Young’s “Matrix Series” of glass sculptures are formed from clear, flame-worked borosilicate glass — simple Pyrex rods twisted and transformed into complex, organic, interconnected structures. The exhibition runs through April 1, in the Richard’s Gallery.
“The sculptures are quite beautiful,” Museum curator Darren Baker said. “Their elegant design and construction combine with their reflective interplay of light as if they are airy, geometry-based root networks made of ice.”

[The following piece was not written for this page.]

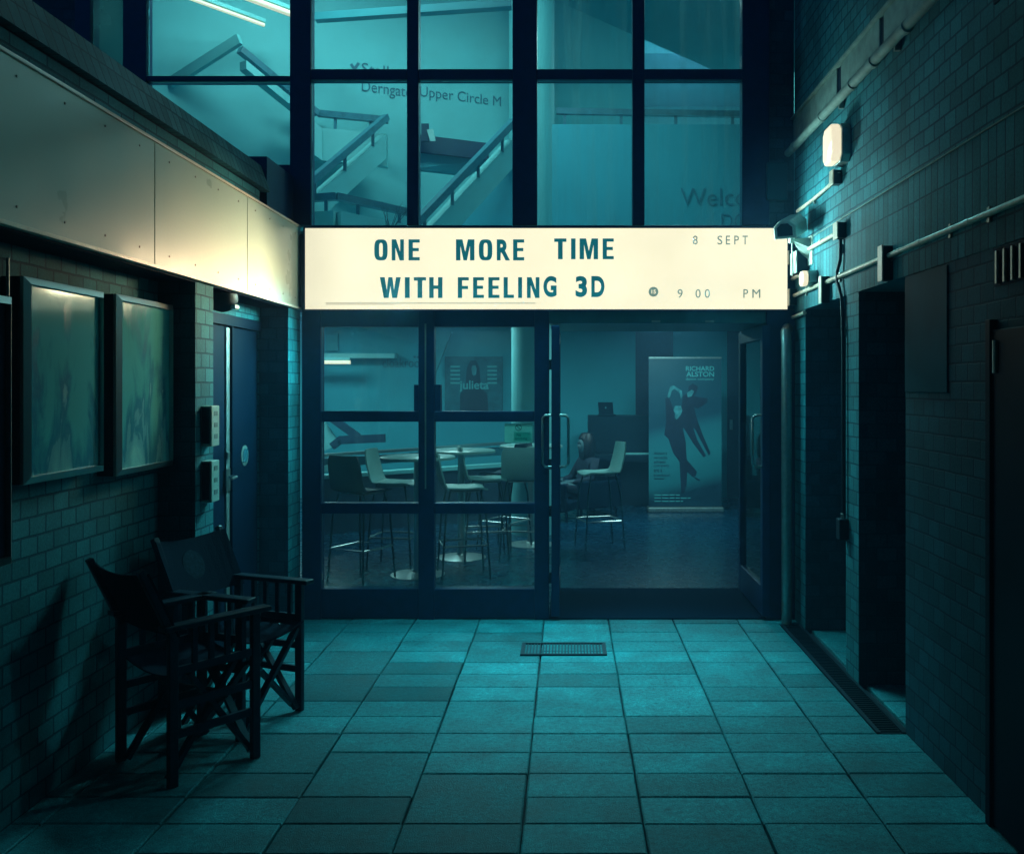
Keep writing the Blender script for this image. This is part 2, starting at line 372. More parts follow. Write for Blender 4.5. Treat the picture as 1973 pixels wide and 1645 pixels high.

Young — an art professor and head of the glass department at the Cleveland Institute of Art — studied glass, ceramics and engineering in California before earning his MFA at Alfred University in New York in 1973. His work is in prominent private and public collections around the globe, from the Art Institute of Chicago to the Niijima Contemporary Art Museum in Tokyo, the Smithsonian’s Renwick Gallery to the Contemporary Glass Museum in Madrid, Spain.
Honors have included purchase prizes, awards for teaching, research fellowships and a $20,000 Creative Workforce Fellowship from Cuyahoga County’s Community Partnership for Arts and Culture.
Young will be at the museum at noon on Friday, March 4, for a lunchtime discussion about the inspiration and process underlying his sculpture. The public is invited to attend this free event. Attendees are asked to bring their own lunches, or call (740) 354-5629 to reserve a lunch meal for $6.
The Southern Ohio Museum is at 825 Gallia St., in Portsmouth, and can be found online at www.somacc.com.